Thu 26th Oct 2017


Tourism versus tuna fishing and canning industry in SVG

On Thursday 20 October 2017, Gonsalves told the people of SVG on local TV that cruise ship arrivals in SVG for 2017 and 2018 will be doubled. If this is true, it is clearly not a long-term increase, but due only to the hurricane damage to Caribbean countries such as Dominica.

Income to SVG from cruise ships is very low. Gonsalves has not told the people of SVG the estimated amount of revenue this supposed increase in cruise ships will bring to the SVG Treasury. Perhaps it is too low to mention.

Warrant Officer Ivan O’Neal, who has an MSc degree in Macro-Economics, Budgeting, Planning and Policy from Bradford University, England, very strongly contends that tourism cannot sustain the SVG economy and should not be the engine of the SVG economy. It is killing our economy.

In order to lift the SVG dead economy off the ground, SVG should use its Atlantic Ocean tuna fishing licence and create a tuna fishing and canning industry for exporting. This could create revenue of about EC$2 billion annually and this revenue would be long-term and sustainable.

This economic variable can bring a very high yield in revenue and job creation, much more than tourism could.

It is worth noting that about EC$1.5 billion was thrown away on the Argyle airport in the name of boosting tourism, yet the increase in tourist in SVG is apparently coming by cruise ships, and not the $1.5 billion Argyle airport.

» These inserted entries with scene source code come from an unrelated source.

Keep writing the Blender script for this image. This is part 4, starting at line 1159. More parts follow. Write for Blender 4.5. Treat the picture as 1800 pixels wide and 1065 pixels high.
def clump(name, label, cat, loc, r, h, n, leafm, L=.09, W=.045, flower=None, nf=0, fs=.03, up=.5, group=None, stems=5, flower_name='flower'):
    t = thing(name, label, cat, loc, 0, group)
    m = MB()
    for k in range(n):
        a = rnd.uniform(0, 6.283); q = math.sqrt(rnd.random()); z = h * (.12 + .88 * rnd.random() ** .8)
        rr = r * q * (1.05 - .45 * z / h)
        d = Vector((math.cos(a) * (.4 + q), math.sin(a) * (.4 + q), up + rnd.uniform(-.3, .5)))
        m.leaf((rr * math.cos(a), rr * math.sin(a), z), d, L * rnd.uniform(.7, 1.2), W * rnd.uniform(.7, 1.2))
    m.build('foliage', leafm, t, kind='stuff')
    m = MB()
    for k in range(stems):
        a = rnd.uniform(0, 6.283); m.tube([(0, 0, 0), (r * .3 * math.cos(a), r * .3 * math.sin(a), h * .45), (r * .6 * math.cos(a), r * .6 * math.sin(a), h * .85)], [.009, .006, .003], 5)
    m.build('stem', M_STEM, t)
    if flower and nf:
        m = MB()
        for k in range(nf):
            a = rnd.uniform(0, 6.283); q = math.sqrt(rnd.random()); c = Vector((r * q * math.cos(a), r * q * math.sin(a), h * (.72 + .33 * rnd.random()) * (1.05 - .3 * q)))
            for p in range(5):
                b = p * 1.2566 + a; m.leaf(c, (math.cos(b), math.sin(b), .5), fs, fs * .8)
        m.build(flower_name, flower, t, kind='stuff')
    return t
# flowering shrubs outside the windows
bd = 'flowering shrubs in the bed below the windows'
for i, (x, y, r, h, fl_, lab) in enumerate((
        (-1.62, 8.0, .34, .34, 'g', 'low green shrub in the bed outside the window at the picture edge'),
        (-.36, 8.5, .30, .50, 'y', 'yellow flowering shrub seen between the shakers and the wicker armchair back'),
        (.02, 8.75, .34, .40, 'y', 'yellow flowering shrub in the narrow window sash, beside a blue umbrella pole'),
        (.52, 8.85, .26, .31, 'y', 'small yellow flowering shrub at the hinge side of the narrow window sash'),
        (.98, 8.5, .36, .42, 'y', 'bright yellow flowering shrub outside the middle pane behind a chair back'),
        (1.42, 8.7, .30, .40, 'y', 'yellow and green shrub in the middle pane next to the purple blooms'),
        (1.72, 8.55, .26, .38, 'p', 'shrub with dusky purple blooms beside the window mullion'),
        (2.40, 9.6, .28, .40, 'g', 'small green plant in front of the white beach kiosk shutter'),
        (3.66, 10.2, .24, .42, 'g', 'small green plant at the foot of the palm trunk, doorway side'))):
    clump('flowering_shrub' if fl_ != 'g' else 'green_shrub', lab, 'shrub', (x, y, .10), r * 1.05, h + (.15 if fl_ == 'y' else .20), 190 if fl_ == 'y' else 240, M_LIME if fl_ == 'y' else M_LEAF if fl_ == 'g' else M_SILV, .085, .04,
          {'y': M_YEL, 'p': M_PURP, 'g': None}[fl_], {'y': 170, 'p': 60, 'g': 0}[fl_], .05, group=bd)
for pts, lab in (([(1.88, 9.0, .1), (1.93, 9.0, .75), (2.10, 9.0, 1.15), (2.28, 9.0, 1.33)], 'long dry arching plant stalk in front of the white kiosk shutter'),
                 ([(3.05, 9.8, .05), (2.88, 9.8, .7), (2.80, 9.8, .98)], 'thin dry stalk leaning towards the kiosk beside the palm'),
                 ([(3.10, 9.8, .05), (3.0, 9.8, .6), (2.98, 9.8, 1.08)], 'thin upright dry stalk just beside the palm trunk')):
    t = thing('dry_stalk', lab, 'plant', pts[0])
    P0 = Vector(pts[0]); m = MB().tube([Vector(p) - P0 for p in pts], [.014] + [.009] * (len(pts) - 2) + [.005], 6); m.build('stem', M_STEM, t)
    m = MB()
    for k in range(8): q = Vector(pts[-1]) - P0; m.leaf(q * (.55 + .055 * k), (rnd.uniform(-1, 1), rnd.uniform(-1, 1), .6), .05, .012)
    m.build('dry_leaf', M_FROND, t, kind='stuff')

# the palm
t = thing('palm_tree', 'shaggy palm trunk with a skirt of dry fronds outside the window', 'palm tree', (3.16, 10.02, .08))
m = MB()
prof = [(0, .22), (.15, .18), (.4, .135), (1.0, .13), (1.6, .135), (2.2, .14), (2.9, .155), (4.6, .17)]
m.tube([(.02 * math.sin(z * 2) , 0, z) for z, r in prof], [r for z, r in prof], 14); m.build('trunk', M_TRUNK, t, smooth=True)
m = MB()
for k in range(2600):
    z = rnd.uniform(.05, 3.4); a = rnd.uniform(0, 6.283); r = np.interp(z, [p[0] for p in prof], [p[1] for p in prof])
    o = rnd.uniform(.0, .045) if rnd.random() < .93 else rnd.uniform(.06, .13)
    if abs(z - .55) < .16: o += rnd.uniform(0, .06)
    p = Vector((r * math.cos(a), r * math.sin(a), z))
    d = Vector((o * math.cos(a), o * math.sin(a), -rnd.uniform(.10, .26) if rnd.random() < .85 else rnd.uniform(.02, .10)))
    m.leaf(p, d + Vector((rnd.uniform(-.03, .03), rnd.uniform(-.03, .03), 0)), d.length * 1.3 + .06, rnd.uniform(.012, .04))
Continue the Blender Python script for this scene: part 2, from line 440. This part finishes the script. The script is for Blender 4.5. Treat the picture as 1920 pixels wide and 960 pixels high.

After 16 years of the ULP regime in power in SVG and 16 years of fiscal deficits, it is clear that tourism is not the answer for SVG. The insane reliance on tourism as the engine of the SVG economy, does not offer businesses confidence and that is a major negative factor in SVG.

Whereas, having a tuna fishing and canning industry provides a constant source of revenue and jobs, as there is always demand for fish at relatively stable prices. This would give businesses confidence in our economy.

SVG should cut ties with Taiwan and create ties with China and use SVG’s deep-sea tuna fishing licence to set up a joint-venture, tuna fishing industry.

As in Zanzibar, a tuna fishing and canning industry will create hundreds of new jobs in secondary industries such as ice-making plants, cold-storage services, boat-building yards, workshops to make fishing nets and engine repair and maintenance workshops.

All this talk about an increase in cruise ship arrivals is insignificant in terms of how much revenue the country will get. SVG has had tourism for decades, but still SVG has a high debt to GDP ratio and Gonsalves is begging for debt relief.

In terms of economic development, the ULP regime is making the same mistakes year after year. The big gamble on tourism has not paid-off; it has not stimulated economic growth nor a huge increase in employment.

Warrant Officer Ivan O’Neal believes that SVG needs a change in government and a change in economic strategy, and more critically, a government that is competent in managing SVG’s public accounts and has the ability to create cash cows for sustainable revenue.

Tourism is not the answer for our country: SVG needs a tuna fishing and canning industry.